When actor Steve McQueen was in San Francisco shooting “The Towering Inferno,” for example , Mrs. Brebner found herself comforting his new wife, actress Ali McGraw.
“Ali was serious about making the marriage work,” she once told an interviewer, “but Steve didn’t give a blind f---.”
DEEP PEACE AND COMMUNITY
After her youngest son, Jay, 52, took his own life in 2015, Mrs. Brebner became a member of St. Andrew Presbyterian Church in Marin City.
“She found a deep peace and community there,” Lamott, a longtime church member, said. “She always wanted to come, no matter what shape she was in. She was embraced by everyone. We couldn’t really remember when she hadn’t been there.”

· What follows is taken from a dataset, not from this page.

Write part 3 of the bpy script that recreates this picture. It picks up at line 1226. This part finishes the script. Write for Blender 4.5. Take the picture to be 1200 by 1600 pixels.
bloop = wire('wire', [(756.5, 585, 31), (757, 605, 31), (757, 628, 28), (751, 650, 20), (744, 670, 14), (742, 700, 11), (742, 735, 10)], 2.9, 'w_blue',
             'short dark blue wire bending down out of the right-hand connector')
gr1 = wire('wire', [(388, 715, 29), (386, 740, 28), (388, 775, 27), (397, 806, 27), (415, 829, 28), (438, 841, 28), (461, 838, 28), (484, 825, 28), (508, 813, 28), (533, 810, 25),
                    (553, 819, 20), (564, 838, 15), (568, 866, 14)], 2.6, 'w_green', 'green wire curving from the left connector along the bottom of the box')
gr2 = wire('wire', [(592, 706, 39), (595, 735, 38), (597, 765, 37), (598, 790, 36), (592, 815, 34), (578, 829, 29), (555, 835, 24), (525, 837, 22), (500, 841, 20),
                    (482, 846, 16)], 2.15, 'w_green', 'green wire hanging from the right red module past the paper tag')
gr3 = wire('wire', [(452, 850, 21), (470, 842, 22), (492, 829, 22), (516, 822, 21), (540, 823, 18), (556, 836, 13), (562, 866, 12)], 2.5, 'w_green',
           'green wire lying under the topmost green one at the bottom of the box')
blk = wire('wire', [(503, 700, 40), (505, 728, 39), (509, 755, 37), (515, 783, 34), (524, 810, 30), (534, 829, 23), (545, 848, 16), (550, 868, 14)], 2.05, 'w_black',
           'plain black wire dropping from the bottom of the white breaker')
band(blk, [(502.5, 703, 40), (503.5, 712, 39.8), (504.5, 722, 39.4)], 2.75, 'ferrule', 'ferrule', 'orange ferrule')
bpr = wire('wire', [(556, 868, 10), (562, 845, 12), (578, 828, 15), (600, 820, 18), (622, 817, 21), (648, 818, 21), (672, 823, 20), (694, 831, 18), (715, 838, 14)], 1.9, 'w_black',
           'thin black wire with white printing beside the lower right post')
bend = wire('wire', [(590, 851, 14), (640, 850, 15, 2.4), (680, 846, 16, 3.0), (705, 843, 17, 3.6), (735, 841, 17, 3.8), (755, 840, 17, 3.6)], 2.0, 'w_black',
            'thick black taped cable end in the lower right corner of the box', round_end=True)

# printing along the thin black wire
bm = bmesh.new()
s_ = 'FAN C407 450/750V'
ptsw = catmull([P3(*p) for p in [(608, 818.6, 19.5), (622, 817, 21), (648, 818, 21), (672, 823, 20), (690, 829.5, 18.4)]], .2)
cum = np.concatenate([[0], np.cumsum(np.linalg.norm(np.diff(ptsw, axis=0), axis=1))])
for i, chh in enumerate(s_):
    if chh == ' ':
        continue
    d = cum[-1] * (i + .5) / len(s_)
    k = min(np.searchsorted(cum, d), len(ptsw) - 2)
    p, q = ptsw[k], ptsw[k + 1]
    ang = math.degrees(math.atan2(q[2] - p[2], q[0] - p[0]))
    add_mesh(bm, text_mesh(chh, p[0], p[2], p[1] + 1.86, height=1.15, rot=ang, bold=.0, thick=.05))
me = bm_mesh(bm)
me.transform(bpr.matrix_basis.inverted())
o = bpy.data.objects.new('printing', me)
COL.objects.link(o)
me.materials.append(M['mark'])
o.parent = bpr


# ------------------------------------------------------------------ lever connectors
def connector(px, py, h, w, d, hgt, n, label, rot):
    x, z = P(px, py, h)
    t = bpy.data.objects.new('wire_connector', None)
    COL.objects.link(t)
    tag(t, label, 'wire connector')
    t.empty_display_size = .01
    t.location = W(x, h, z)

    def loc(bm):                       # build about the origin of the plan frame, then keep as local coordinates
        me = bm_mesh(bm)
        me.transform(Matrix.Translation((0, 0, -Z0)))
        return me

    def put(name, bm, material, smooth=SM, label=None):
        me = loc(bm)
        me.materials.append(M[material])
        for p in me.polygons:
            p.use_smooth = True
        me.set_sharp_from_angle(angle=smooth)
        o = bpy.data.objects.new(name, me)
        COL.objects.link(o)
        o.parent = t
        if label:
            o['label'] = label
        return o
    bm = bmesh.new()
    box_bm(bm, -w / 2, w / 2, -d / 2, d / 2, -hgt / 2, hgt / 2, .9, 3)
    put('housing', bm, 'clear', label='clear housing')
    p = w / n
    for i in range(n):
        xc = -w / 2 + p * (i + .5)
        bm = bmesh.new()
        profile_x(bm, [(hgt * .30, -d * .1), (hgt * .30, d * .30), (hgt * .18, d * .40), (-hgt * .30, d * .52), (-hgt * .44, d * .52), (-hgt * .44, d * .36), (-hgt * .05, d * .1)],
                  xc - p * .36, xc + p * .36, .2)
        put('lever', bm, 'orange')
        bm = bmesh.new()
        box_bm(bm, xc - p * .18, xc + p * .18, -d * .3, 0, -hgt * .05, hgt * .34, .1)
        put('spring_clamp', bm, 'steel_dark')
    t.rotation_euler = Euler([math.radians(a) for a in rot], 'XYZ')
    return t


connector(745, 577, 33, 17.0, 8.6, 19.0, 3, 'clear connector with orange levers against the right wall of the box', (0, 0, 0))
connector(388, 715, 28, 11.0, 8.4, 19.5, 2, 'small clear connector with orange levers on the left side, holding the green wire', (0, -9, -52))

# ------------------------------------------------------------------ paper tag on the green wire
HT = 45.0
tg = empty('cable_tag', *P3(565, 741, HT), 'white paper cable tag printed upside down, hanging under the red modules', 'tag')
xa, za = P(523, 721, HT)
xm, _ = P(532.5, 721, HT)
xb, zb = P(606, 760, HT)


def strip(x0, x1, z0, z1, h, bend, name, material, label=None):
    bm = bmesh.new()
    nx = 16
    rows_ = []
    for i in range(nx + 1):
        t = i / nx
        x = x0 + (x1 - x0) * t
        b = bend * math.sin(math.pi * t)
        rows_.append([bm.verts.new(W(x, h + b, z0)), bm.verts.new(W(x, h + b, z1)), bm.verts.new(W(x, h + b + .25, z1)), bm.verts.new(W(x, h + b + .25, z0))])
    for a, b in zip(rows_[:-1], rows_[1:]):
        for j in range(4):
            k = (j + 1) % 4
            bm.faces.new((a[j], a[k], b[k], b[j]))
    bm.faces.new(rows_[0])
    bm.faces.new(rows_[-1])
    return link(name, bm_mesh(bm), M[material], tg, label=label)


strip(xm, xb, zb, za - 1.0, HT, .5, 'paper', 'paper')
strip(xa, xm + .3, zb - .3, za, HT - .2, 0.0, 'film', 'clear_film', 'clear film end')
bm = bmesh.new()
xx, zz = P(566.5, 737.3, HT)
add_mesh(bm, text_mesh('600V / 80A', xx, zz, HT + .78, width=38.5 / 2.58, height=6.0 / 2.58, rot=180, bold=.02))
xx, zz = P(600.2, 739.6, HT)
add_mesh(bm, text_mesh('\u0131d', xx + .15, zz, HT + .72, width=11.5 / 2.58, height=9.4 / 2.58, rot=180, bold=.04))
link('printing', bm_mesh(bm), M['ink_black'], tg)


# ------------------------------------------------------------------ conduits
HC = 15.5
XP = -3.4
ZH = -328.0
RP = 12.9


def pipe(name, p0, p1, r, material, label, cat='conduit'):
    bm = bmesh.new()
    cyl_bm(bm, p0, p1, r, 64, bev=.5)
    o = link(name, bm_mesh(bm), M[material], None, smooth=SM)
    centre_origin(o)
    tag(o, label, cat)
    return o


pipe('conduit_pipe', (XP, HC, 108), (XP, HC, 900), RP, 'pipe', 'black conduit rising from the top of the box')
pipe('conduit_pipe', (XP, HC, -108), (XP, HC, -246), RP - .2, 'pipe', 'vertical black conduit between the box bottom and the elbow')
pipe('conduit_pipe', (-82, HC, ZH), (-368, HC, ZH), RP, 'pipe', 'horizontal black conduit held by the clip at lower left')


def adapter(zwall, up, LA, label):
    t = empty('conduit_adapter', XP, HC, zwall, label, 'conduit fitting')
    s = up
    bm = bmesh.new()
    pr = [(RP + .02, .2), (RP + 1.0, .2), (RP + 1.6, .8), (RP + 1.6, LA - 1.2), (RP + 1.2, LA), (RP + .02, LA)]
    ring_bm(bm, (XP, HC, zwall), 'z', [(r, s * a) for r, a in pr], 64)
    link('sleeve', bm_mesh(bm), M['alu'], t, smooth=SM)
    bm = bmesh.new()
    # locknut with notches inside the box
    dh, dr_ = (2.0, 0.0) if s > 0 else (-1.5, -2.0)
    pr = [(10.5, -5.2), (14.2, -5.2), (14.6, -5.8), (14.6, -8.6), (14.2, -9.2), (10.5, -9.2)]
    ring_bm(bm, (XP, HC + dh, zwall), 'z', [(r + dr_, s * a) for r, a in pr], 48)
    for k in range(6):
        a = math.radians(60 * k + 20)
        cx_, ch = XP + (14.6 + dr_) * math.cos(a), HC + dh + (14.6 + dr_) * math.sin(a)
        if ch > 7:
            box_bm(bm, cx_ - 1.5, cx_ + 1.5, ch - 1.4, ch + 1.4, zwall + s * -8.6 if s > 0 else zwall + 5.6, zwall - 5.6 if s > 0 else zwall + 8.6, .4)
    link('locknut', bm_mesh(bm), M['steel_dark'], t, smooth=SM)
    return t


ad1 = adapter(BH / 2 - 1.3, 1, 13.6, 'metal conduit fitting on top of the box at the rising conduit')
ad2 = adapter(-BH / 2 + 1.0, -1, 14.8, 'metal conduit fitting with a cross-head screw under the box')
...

Mrs. Brebner was raised by a single father after her mother died in childbirth, and she came of age at a time when women were often relegated to traditional occupations and roles. But a woman Oscar-winning film director John Korty called “a force of nature” was never one to have her creativity and passion for the arts stifled.
A playwright as well as a director, her 2013 play, “The Dead Girl,” about two biracial families, was produced by Marin’s AlterTheater Ensemble, a troupe that stages pop-up shows in empty storefronts.
On her 90th birthday, she was celebrated at an afternoon party and tribute at Lucas’ Skywalker Ranch in Nicasio.
During an onstage interview at the affair, the Mill Valley Film Festival’s Zoe Elton asked her what advice she would give her 9-year-old self.
“Do what’s in your heart,” she replied, “not what your head thinks you should do.”
Mrs. Brebner is survived by a son, Alexander, who lives in New York. Funeral arrangements are pending.